Tabitha W Njuguna, Duncan E Ochieng, Cyrus I Mwangi



Purpose - This paper investigates the relationship between franchising propensity and financial performance of franchising organisations and explores literature on possible intervening and moderating factors on the relationship.

Methodology - This is a critical review of theoretical and empirical literature on franchising propensity and financial performance.

Findings - Literature reveals that most studies on franchising focus on the antecedents of franchising but very few examine the consequences moreover, the studies are anchored on either agency theory or resource scarcity theory. Studies examining the relationship between franchising and performance provide conflicting results. Some studies indicate that increasing the number of franchised units result to superior performance while other studies find no significant difference between franchising and running company owned units. The effect of franchising on capital structure of the franchisor has been examined by a few studies with no conclusive results. Furthermore, prior studies indicate that the relationship between franchising and performance is influenced by firm characteristics.

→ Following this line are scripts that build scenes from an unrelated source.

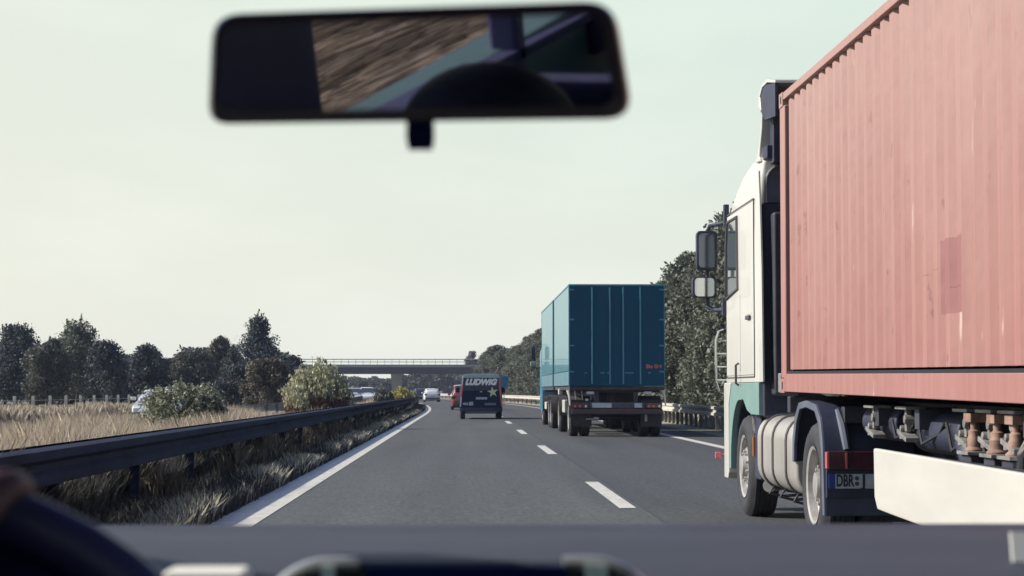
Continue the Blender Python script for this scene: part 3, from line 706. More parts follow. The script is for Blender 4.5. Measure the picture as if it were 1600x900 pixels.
for y in (16.35, 17.05, 17.65):
    ring = [(cx + (p[0] - cx) * 1.02, y, cz + (p[1] - cz) * 1.02) for p in tp]
    s_ = MB(); s_.tube(ring, .012, 5, True); s_.tube([(2.86, y, .38), (2.80, y - .05, .31), (2.92, y - .02, .28), (3.2, y, .30)], .014, 5); s_.build('tank_strap', 'strap', T)
bx = MB(); bx.box(XL + .05, XL + .45, 18.12, 18.5, .40, 1.02); bx.build('battery_box', 'navy_plastic', T, bevel=.02)
MB().cyl((3.0, 18.25, .36), (2.85, 17.95, .36), .06, n=14).build('exhaust_pipe', 'grit_metal', T)
mf = MB(); mf.box(XL + .03, XL + .05, 18.44, 18.48, .62, .80); mf.build('reflector', 'orange', T)
for (a, b) in ((18.52, 1.0), (18.44, .98)): MB().tube([(XL + .04, a, b), (XL + .05, a - .02, b - .14)], .01, 5).build('clip', 'grit_metal', T)
truck_wheel(T, XL + .03, 19.1); truck_wheel(T, XR - .03, 19.1, face=1)
truck_wheel(T, XL + .01, 15.2, dual=True, width=.27); truck_wheel(T, XR - .01, 15.2, face=1, dual=True, width=.27)
def fender(x0, x1, nm='mudguard'):
    f = MB(); yc = 15.2
    O = [(yc + .74, .66), (yc + .72, .86), (yc + .60, 1.04), (yc + .42, 1.15), (yc + .1, 1.17), (yc - .32, 1.14), (yc - .50, 1.04), (yc - .60, .86), (yc - .66, .30)]
    I = [(yc + .72, .66), (yc + .70, .85), (yc + .585, 1.025), (yc + .41, 1.13), (yc + .1, 1.15), (yc - .31, 1.12), (yc - .485, 1.025), (yc - .58, .85), (yc - .64, .30)]
    f.prism(O + I[::-1], 'x', x0, x1)
    J = [(a - (a - yc) * .10, b - .055 if b > .7 else b) for a, b in O]
    g_ = f.build(nm, 'navy_plastic', T, smooth=50, bevel=.006)
    e = MB(); e.prism(O + J[::-1], 'x', (x0 if x0 < 4 else x1) - .014, (x0 if x0 < 4 else x1) + .014); e.build('mudguard_edge', 'panel_grey', g_, smooth=50, bevel=.006)
    return g_
fd = fender(XL - .01, XL + .68); fender(XR - .68, XR + .01)
# rear face: lamp, plate
MB().tube([(XL + .12, 14.72, 1.10), (XL + .14, 14.62, .98), (XL + .16, 14.56, .80)], [.02, .035, .03], 8).build('mudguard_stay', 'panel_grey', T)
rlp = MB(); rlp.box(2.742, 3.24, 14.46, 14.53, .655, .79); lamp = rlp.build('tail_light', 'tail_red', T, bevel=.008)
MB().box(2.736, 2.752, 14.455, 14.535, .66, .785).build('side_lens', 'tail_red_pale', lamp)
MB().box(2.875, 2.89, 14.453, 14.459, .66, .785).build('lens_divider', 'tail_red_pale', lamp)
MB().box(2.74, 3.42, 14.50, 14.54, .44, .65).build('plate_holder', 'navy_plastic', T, bevel=.005)
pl = MB().box(2.80, 3.32, 14.485, 14.497, .51, .62).build('licence_plate', 'plate', T, bevel=.003)
MB().box(2.755, 2.803, 14.484, 14.496, .51, .62).build('plate_band', 'eu_blue', pl)
text_mesh('plate_lettering', 'DBR', .125, 'letter_black', pl, (2.876, 14.483, .566), depth=.001, bold=.0035, sx=.56)
text_mesh('plate_lettering', 'J', .125, 'letter_black', pl, (3.02, 14.483, .566), depth=.001, bold=.004, sx=.95)
MB().cyl((2.968, 14.481, .587), (2.968, 14.486, .587), .017, n=12).cyl((2.968, 14.481, .547), (2.968, 14.486, .547), .017, n=12).build('plate_seal', 'strap', pl)

# ------------------------------------------------------------------ container (pitched slightly nose-up)
K = thing('shipping_container', (4.0, 16.6, 1.235), 'faded red corrugated shipping container on the trailer behind the white tractor', 'container')
CX0, CX1, CY0, CY1, CZ0, CZ1 = XL, XL + 2.44, 4.41, 16.6, 1.235, 3.825
def corrugate(y0, y1, period=.278):
    pts = []; y = y1
    while y - period > y0:
        pts += [(y, 0), (y - .098, 0), (y - .145, .036), (y - .231, .036)]; y -= period
    pts += [(y, 0), (y0, 0)]; return pts
cw = corrugate(CY0 + .15, CY1 - .30)
for sgn, xw, nm in ((1, CX0 + .030, 'side_wall'), (-1, CX1 - .030, 'side_wall')):
    w_ = MB(); vs = []
    for (y, d) in cw: vs += [(xw + sgn * d, y, CZ0 + .195), (xw + sgn * d, y, CZ1 - .06)]
    w_.add(vs, [(2 * i, 2 * i + 1, 2 * i + 3, 2 * i + 2) for i in range(len(cw) - 1)]); w_.build(nm, 'container', K, smooth=0)
for x in (CX0, CX1 - .06):
    MB().box(x, x + .06, CY0 + .17, CY1 - .17, CZ1 - .07, CZ1 - .005).build('top_rail', 'container', K, bevel=.006)
for x in (CX0 - .004, CX1 - .046):
    MB().box(x, x + .05, CY0 + .17, CY1 - .17, CZ0 + .005, CZ0 + .158).build('bottom_rail', 'container', K, bevel=.006)
rec = MB(); rec.box(CX0 + .004, CX0 + .075, CY0 + .2, CY1 - .2, CZ0 + .152, CZ0 + .180); rec.box(CX1 - .06, CX1 - .045, CY0 + .2, CY1 - .2, CZ0 + .15, CZ0 + .20)
rec.box(CX0 + .05, CX0 + .07, CY1 - .31, CY1 - .22, CZ0 + .16, CZ1 - .08); rec.build('seam', 'hole', K)
for x in (CX0, CX1 - .10):
    for y in (CY1 - .24, CY0):
        MB().box(x, x + .10, y, y + .24, CZ0 + .12, CZ1 - .12).build('corner_post', 'container', K, bevel=.01)
        for z in (CZ0, CZ1 - .118):
            cc = MB(); cc.box(x - .006, x + .165, y + (.06 if y > 10 else 0) - .003, y + (.06 if y > 10 else 0) + .181, z - .006, z + .118)
            cc.m(1); cc.box(x - .008, x - .005, y + .12, y + .17, z + .025, z + .09)
            cc.build('corner_casting', ['container', 'hole'], K, bevel=.008)
rf = MB(); vs = []; rp_ = corrugate(CY0 + .2, CY1 - .2, .2 * 1.39)
for (y, d) in rp_: vs += [(CX0 + .06, y, CZ1 - .02 - d * .5), (CX1 - .06, y, CZ1 - .02 - d * .5)]
rf.add(vs, [(2 * i, 2 * i + 1, 2 * i + 3, 2 * i + 2) for i in range(len(rp_) - 1)]); rf.build('roof', 'container', K, smooth=0)
fw = MB(); vs = []; fx = [(CX0 + .1 + (t - (CY0)) / 1.0, d) for t, d in []]
x = CX0 + .1; pts = []
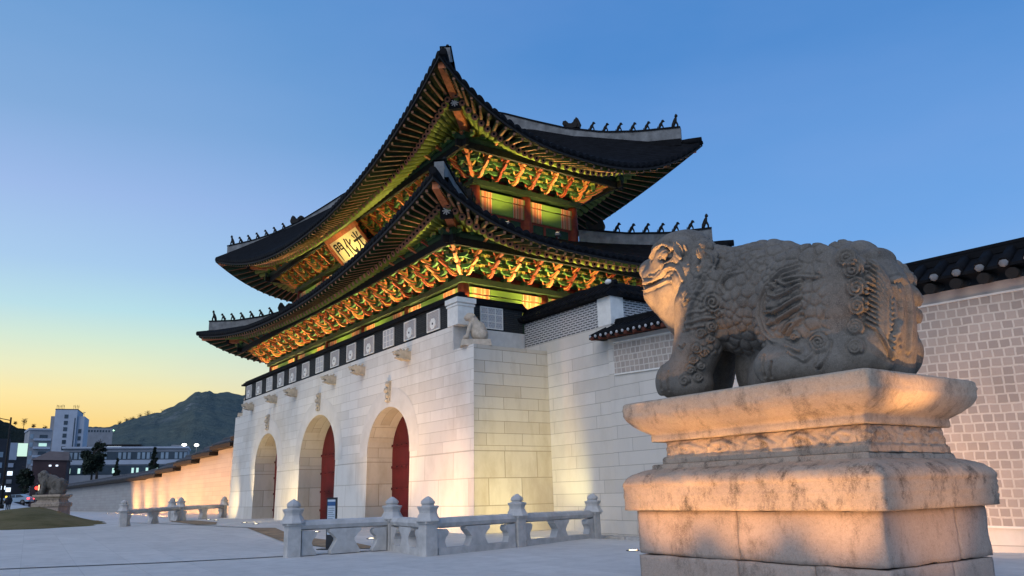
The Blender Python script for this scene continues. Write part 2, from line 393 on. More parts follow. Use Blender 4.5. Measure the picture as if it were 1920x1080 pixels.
# right buttress side, its top ledge, and the inner set-back wall above it
yi = 26.33
def q(*p): return [G(*a) for a in p]
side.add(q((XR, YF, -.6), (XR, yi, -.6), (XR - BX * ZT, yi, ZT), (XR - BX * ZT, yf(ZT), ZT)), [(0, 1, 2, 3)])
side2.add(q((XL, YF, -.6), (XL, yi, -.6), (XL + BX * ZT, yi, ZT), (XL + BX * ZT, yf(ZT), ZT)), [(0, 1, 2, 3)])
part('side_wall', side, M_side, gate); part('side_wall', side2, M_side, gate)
cap = MB()
cap.bb(G(-35.95, yf(ZT) + .01, ZT - .5), G(XR - BX * ZT - .01, yi, ZT - .002)); cap.bb(G(XL + BX * ZT + .01, yf(ZT) + .01, ZT - .5), G(-73.85, yi, ZT - .002))
cap.bb(G(-73.84, yf(ZP) + .012, 8.5), G(-35.96, YB, ZP - .003))                    # deck slab under the parapet
part('deck_slab', cap, M_plain, gate)
wing = MB(); wing2 = MB()
wing.bb(G(-36.4, 26.33, -.6), G(-28.55, YB, 9.68)); wing2.bb(G(-81.3, 26.33, -.6), G(-73.4, YB, 9.68))
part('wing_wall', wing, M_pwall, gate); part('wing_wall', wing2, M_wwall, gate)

# voussoir ring, vault, door and keystone of each arch
vou = MT('voussoir_granite', .82, .25); vou.base(vou.ramp(vou.noise(1.6, 5), [(.3, (.54, .51, .46)), (.7, (.63, .60, .555))])); vou.bump(vou.noise(40, 3), .3, .006); M_vou = vou.m
for (cx, w, top, sp) in ARCH:
    inn = arch_pts(cx, w, top, sp, 22); out = arch_pts(cx, w, top, sp, 22, 1.15)
    k0 = 1; rg = MB()
    for i in range(1, len(inn) - 2):
        a, b, c, d = inn[i], inn[i + 1], out[i + 1], out[i]
        rg.add(q((a[0], yf(a[1]) - .03, a[1]), (b[0], yf(b[1]) - .03, b[1]), (c[0], yf(c[1]) - .012, c[1]), (d[0], yf(d[1]) - .012, d[1])), [(0, 1, 2, 3)])
    part('voussoir_ring', rg, M_vou, gate)
    YD = 23.15
    vt = MB(); n = len(inn)
    vt.add([G(x, yf(z), z) for x, z in inn] + [G(x, 31.0, z) for x, z in inn], [(i, i + 1, n + i + 1, n + i) for i in range(n - 1)])
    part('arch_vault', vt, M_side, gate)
    dr = MB(); dp = arch_pts(cx, w - .02, top - .02, sp, 22)
    dr.add([G(x, YD, z) for x, z in dp], [tuple(range(len(dp)))])
    for z in (.55, 1.9, 3.25, 4.6):
        hw = w - .06
        dr.bb(G(cx - hw, YD - .09, z), G(cx - .06, YD - .004, z + .16)); dr.bb(G(cx + .06, YD - .09, z), G(cx + hw, YD - .004, z + .16))
    d_ = part('gate_door', dr, M_door, gate)
    sd = MB()
    for zz in (1.98, 3.33, 4.68):
        for k in range(9):
            x = cx - w * .9 + k * w * .225
            if abs(x - cx) > .2: sd.lathe([(.05, 0), (.04, .025), (.0, .035)], G(x, YD - .12, zz), 6)
    part('door_stud', sd, M_black, d_)['kind'] = 'stuff'
    ks = MB(); kz = top + 1.1
    ks.box(G(cx, yf(kz) - .05, kz - .15), (.36, .12, .95), 0)
    for k, (dz, r) in enumerate(((.32, .13), (.05, .16), (-.2, .13), (-.42, .1))):
        ks.lathe([(0, -r), (r * .8, -r * .6), (r, 0), (r * .8, r * .6), (0, r)], (G(cx, 0, 0)[0] + .04 * (-1) ** k, G(0, yf(kz), 0)[1] - .11, G(0, 0, kz - .15)[2] + dz), 8)
    part('carved_keystone', ks, M_tan, gate)
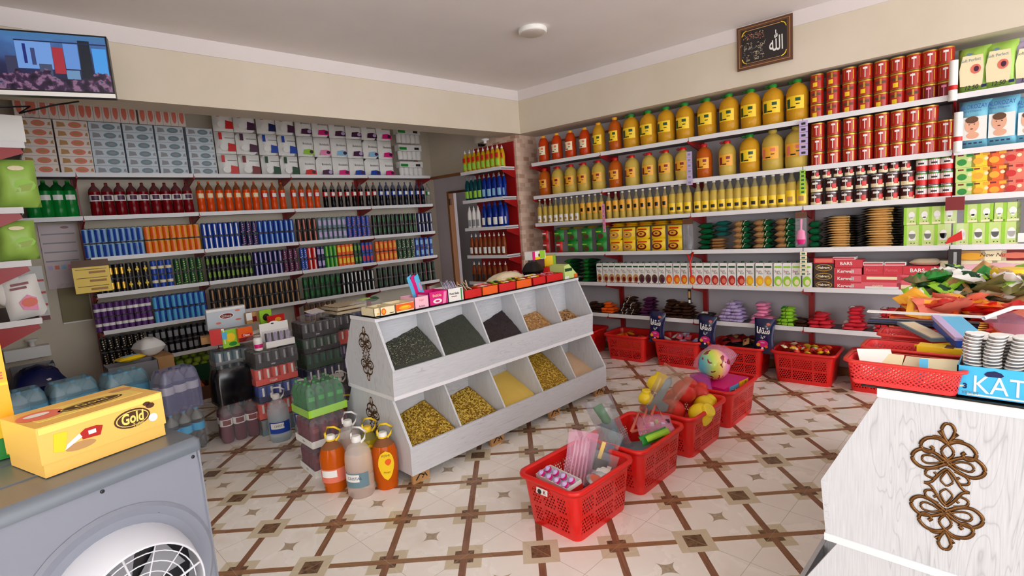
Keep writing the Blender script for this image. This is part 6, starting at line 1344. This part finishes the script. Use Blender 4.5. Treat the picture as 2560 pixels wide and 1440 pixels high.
# big water and juice jugs on the floor
def floor_jug(name, liquid, capc, handc, h, r, lab, T, label, labcol2='white', shape=0, oval=False):
    prof = [(r*.86, 0), (r, .015), (r*.99, h*.16), (r*.96, h*.18), (r, h*.2), (r*.99, h*.34), (r*.96, h*.36), (r, h*.38), (r, h*.6), (r*.93, h*.72), (r*.7, h*.82), (r*.36, h*.87), (r*.3, h*.92)]
    if shape: prof = [(r*.8, 0), (r*.86, .02), (r*.83, h*.1), (r*.9, h*.14), (r*.97, h*.3), (r, h*.45), (r*.97, h*.65), (r*.8, h*.77), (r*.45, h*.85), (r*.34, h*.88), (r*.33, h*.92)]
    lv = h*.72
    body = MB().lathe([(a, z_, liquid if z_ < lv else 'clear_'+liquid) for a, z_ in prof], 28)
    o = add(name, body, None, T, label, 'bottle')
    add('cap', MB().lathe([(r*.34, h*.9, capc), (r*.35, h*.97, capc), (r*.28, h*.985, capc)], 16), o)
    w_ = r*.55
    add('handle', MB().tube([(-w_*.7, 0, h*.9), (-w_, 0, h*.98), (-w_*.9, 0, h*1.1), (0, 0, h*1.13), (w_*.9, 0, h*1.1), (w_, 0, h*.98), (w_*.7, 0, h*.9)], .0065, handc, 8, Matrix.Translation((0, 0, h*.9)) @ Matrix.Rotation(.35, 4, 'Y') @ Matrix.Translation((0, 0, -h*.9))).lathe([(r*.36, h*.89, handc), (r*.37, h*.915, handc)], 16), o)
    la = MB()
    if oval:
        for (ac, am, zc, zh, rr_, mm) in ((0, .62, h*.46, h*.26, 1.03, lab), (.14, .24, h*.52, h*.06, 1.045, 'orange')):
            N_ = 12; vs = []; fs = []
            for q in range(N_+1):
                t_ = -1+2*q/N_; wv = am*math.sqrt(max(0, 1-t_*t_))*(1 if t_ > 0 else (1+t_*.35))
                for e in range(7): a_ = ac-wv+2*wv*e/6; vs.append((r*rr_*math.sin(a_), -r*rr_*math.cos(a_), zc+t_*zh))
            for q in range(N_):
                for e in range(6): k0 = q*7+e; fs.append((k0, k0+1, k0+8, k0+7))
            la.add(vs, fs, mm, True)
        la.text('KOHI', h*.045, 0, h*.64, 0, 'brown', cyl=r*1.05, wmax=r*.6); la.text('Mango', h*.04, 0, h*.34, 0, 'dkred', cyl=r*1.05, wmax=r*.6)
    else:
        la.wrap(r*1.02, -60, 60, h*.2, h*.44, lab, 10); la.wrap(r*1.03, -50, 20, h*.3, h*.42, labcol2, 6); (la.text('CRISTAL', h*.045, 0, h*.36, 0, 'navy', cyl=r*1.04, wmax=r*1.1) if name == 'water_jug' else None)
    add('bottle_label', la, o); return o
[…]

There is a dearth of studies examining franchising in sectors other than the restaurant industry moreover there is need to use time series data to observe the consequences of franchising over time.

Implications: This review of literature mainly consists of studies carried out in developed economies which have superior business models and access to finance. Developing economies are mostly supported by small and medium enterprises and lack the skills and resources similar to advanced economies. Therefore, although developing economies stand to benefit more from the franchising model, there are few studies carried out in developing economies. Therefore, the findings of this study may vary in the developing economies.

Value: This study has presented a new dimension that may explain the inconsistent findings from prior studies and contribute to the discussion of franchising and firm performance. The relationship between franchising and firm performance may be moderated by firm characteristics and mediated by capital structure.